**Required task**.
Look through the material below. Copy each line that contains the string "script".

**Supplied entries**.
[BEGIN]
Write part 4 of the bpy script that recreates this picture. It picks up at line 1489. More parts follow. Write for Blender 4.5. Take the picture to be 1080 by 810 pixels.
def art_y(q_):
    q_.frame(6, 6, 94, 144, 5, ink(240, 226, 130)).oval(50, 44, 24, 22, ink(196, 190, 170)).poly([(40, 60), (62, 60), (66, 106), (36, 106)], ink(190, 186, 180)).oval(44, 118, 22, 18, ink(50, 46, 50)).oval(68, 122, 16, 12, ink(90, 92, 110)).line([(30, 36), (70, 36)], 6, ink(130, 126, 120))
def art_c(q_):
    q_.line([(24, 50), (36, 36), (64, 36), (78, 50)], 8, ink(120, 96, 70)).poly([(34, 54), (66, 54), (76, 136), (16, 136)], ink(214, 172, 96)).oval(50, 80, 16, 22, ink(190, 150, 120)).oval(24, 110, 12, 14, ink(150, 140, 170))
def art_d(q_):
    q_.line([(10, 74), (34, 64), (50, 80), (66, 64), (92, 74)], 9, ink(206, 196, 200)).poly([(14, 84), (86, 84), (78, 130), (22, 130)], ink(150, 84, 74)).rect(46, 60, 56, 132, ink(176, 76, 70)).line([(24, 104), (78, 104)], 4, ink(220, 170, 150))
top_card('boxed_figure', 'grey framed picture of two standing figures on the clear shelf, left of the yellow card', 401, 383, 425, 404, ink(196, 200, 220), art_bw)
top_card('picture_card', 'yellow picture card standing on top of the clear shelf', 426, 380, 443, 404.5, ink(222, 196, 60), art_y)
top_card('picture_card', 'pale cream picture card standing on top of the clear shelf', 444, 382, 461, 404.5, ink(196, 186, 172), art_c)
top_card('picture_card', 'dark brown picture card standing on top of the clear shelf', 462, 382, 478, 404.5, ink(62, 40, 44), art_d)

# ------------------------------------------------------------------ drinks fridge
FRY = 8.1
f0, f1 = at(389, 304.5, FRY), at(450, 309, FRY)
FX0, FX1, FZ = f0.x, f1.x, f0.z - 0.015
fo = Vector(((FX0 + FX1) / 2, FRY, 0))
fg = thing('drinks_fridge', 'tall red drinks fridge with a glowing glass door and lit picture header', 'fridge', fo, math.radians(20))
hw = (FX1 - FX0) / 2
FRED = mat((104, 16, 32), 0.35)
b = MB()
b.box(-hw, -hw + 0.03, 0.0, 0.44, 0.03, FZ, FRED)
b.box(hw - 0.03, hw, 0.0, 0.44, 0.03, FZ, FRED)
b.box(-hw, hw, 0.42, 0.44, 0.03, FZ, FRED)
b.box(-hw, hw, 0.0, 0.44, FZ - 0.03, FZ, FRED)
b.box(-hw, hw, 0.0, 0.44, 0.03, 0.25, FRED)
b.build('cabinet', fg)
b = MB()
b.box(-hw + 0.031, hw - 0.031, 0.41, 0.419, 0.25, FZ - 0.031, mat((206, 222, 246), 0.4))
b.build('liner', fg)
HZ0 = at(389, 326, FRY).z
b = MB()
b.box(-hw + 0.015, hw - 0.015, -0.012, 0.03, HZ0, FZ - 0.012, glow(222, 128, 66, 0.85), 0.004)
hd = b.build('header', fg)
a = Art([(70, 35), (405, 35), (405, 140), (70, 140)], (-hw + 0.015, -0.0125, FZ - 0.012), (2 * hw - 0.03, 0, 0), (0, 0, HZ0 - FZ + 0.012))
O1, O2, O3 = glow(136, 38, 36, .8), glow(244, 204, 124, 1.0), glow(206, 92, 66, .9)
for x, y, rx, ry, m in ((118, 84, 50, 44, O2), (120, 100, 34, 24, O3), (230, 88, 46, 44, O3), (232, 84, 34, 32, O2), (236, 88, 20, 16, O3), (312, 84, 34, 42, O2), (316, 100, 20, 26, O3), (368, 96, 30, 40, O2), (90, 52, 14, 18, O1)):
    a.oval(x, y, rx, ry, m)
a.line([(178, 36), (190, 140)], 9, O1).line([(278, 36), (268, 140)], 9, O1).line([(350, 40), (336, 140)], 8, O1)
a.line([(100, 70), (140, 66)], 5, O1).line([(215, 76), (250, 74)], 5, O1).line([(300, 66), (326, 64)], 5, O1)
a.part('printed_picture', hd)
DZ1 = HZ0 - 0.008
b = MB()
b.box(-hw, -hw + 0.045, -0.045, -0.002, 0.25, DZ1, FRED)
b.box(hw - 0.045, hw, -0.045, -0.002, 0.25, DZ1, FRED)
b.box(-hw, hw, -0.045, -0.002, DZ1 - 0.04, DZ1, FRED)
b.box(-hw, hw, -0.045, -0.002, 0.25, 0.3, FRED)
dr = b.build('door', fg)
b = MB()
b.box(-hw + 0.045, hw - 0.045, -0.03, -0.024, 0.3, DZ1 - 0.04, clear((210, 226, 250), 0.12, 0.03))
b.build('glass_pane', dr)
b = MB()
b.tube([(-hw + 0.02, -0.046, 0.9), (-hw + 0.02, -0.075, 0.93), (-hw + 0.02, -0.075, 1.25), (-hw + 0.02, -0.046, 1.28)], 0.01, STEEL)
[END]
[BEGIN]
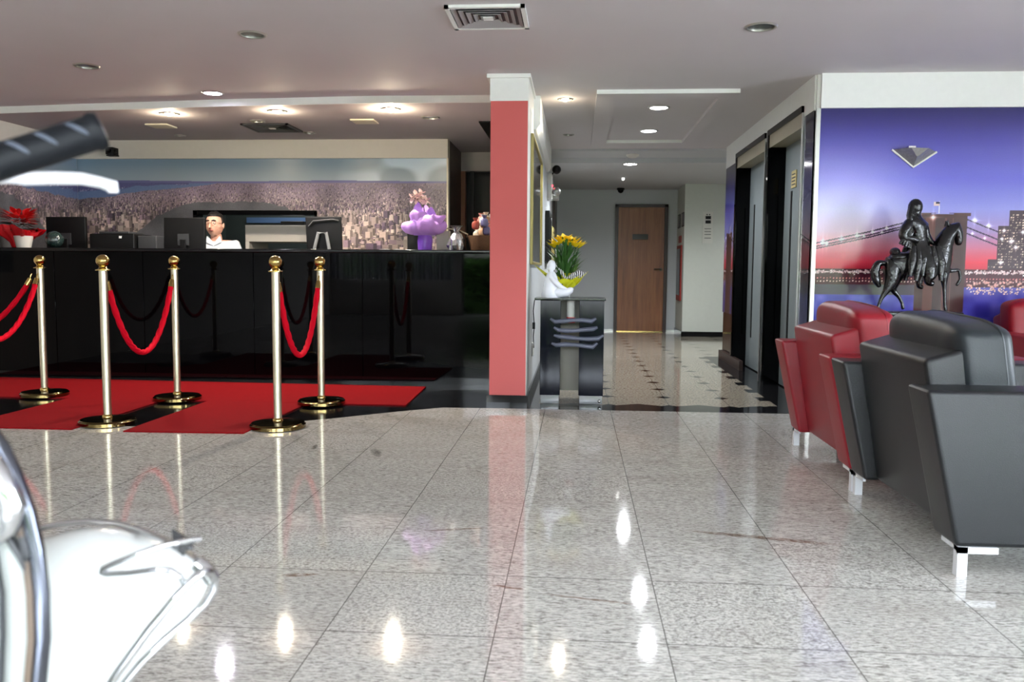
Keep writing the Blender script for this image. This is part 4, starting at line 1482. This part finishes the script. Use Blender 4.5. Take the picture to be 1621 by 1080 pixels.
[END]
**Task response**.
Write part 4 of the bpy script that recreates this picture. It picks up at line 1489. More parts follow. Write for Blender 4.5. Take the picture to be 1080 by 810 pixels.
Keep writing the Blender script for this image. This is part 4, starting at line 1482. This part finishes the script. Use Blender 4.5. Take the picture to be 1621 by 1080 pixels.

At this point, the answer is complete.